Muğla Milas’ta Ortaçağa Ait Bir Mekan; Beçin
Arkeoloji bilimi ile desteklenmeyen bir tarih düşünülemez. Yazılı kaynaklar birçok şey söyler ama maddi dayanak olmadıkça tüm söylenenler, aktarılanlar eksik ve temelsiz kalır. Bu yüzden arkeoloji, nümismatik, epigrafi vs gibi somut veriler içeren malzemelerin kullanılıp yorumlanması tarihin başka bir açıdan ve daha sağlıklı anlaşılmasını sağlar.
Ülkemizde ortaçağ arkeolojisi antik dönem arkeolojisine nazaran çok yeni bir alan. Bugüne kadar Türkiye’de neler yapıldı diye bakılacak olunursa ilk Türkiye Selçukluları ile ilgili arkeolojik kazıları görürüz. Oluş Arık ve Rüçhan Arık’ın girişimleri ile başlayan süreç Selçuklu arkeolojisini aşıp beylikler devrine kadar geldi. Oysaki tarih içinde ihmal edilen ve pek araştırmaya değer görülmeyen beyliklerden günümüze hatırı sayılır birçok maddi eser kaldı. İşte beylikler devrini ilgilendiren bir kazı da Muğla Milas’taki Beçin ören yerinde gerçekleştiriliyor. 1995-2009 yılları arasında Hüseyin Rahmi Ünal’ın kazı başkanlığını yaptığı Beçin’de kazılar şimdilerde Kadir Pektaş tarafından yürütülmekte. 1974’ten bu yana yapılan kazılarda büyük bir ortaçağ şehri ortaya çıktı. Burası şimdilerde bir nevi açık hava müzesi.
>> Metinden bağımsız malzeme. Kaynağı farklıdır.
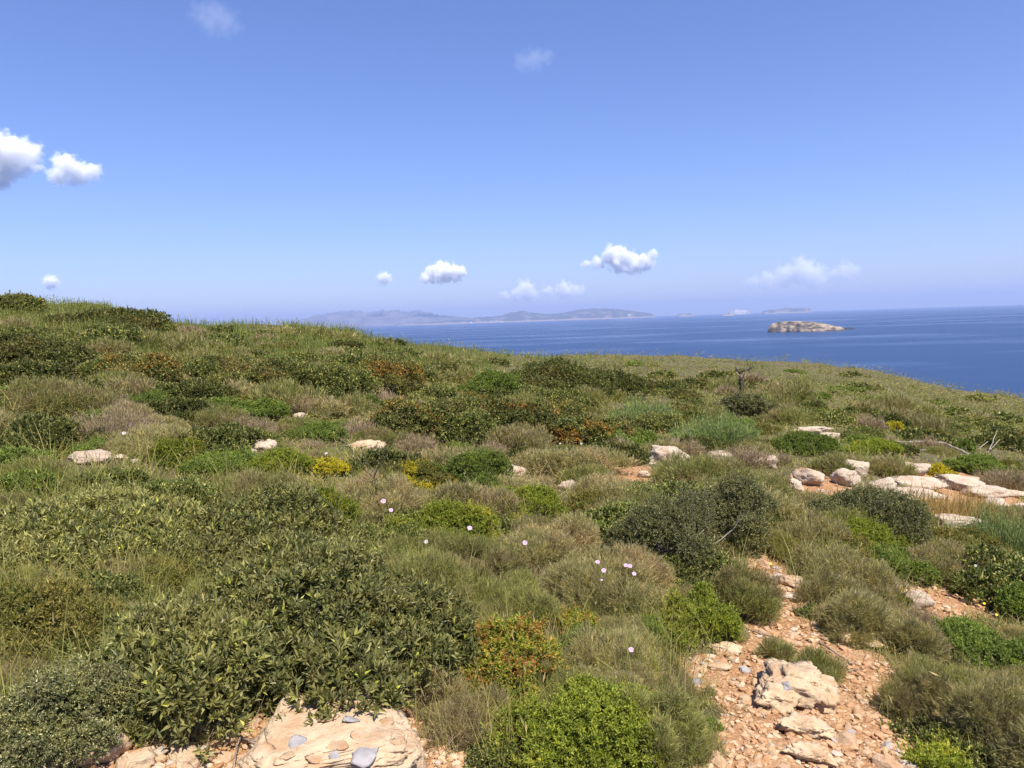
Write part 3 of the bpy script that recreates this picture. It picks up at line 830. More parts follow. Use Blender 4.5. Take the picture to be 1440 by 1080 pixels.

Menteşe beyliği dışında antik çağ, Roma ve Osmanlı’ya ait buluntuların da olduğu şehir hakkında TÜBA tarafından Rahmi Hüseyin Ünal, Friedrich Krinzinger, Michael Alram, Şule Pfeiffer-Taş editörlüğünde Beçin Definesi adlı kitap basıldı. Tüm bunlar dışında Beçin UNESCO Dünya geçici mirası içinde yer alıyor ve hedefi dünya mirası içine girmek. Fakat Beçin’in ziyaretçisi yeterli değil. Kültür ve Turizm Bakanlığı’nın Beçin’e yatırımları ziyadesiyle iyi fakat şehrin tanıtıma ihtiyacı var.
Ören yerinde ziyaretçilere her konuda rehberlik eden Şenol Bey’i de burada anmak gerekir. Tipik bir memurdan öte mesleğine kendini adamış bilgili ve ilgili biri. Kendisine buradan teşekkürlerimi sunarım.